Mais ce manque d’esprit compétitif n’est pas le seul à expliquer le désamour progressif des jeunes adolescentes pour les concours équestres. Plus le niveau de compétition monte, plus les moyens financiers nécessaires pour la pratique, mais aussi pour la pension du cheval augmentent. Les cavaliers doivent dépendre de riches mécènes, qui sont beaucoup moins enclins à confier leurs chevaux à des cavalières que des cavaliers. Peut-être en raison de l’origine masculine de ce sport. Mais avant tout parce qu’ils ont dans l’idée qu’à un tel niveau il faut plus de force physique pour maîtriser l’animal, ce qui est faux.

La situation est néanmoins en train de se modifier depuis que l’Allemande Meredith Michaels-Beerbaum fut la première cavalière à remporter trois fois la finale de la Coupe du monde de saut d’obstacles avec Shutterfly (2005, 2008, 2009). L’image des cavalières ainsi reboostée, les sports équestres s’ouvrent davantage aux femmes. En outre, les sponsors ont mis le pied dans le monde de l’équitation et ont remplacé les riches mécènes anonymes. Sponsoriser une cavalière de haut niveau, c’est aussi s’assurer de toucher le cœur de cible, à savoir les jeunes adolescentes pratiquant l’équitation. La cavalière de sauts d’obstacles Malin Baryard-Johnsson est ainsi une des égéries de la marque H&M depuis 1996.

Ces modèles de réussite affichés par des marques permettent certes aux jeunes filles d’envisager avec plus de volonté une carrière équestre de haut niveau.

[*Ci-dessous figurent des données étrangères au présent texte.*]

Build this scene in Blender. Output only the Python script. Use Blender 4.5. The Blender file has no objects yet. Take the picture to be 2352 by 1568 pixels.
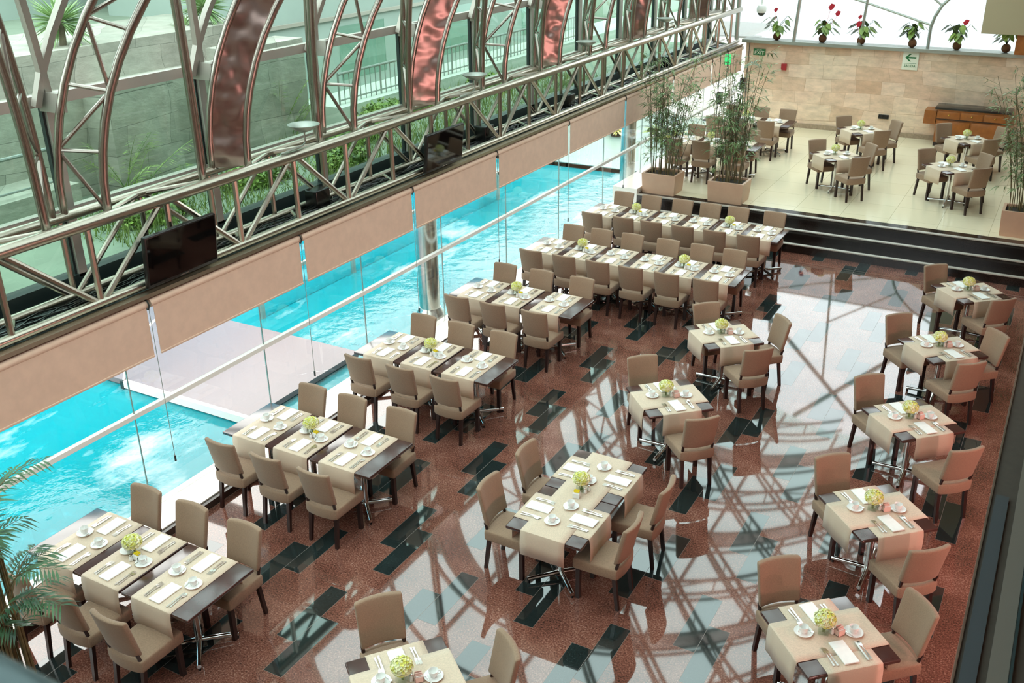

Mais ils continuent d’associer les femmes au monde de l’esthétique ou au rôle de mère – comme en atteste le fait que Meredith Michaels-Beerbaum soit devenue l’ambassadrice de la marque Kiddy. Si la mixité existe dans les épreuves équestres sportives, il semble qu’elle n’ait pas encore tout à fait imprégné la société: dans les médias, contrairement à leurs homologues masculins, les grandes sportives sont encore interrogées sur leurs capacités maternelles.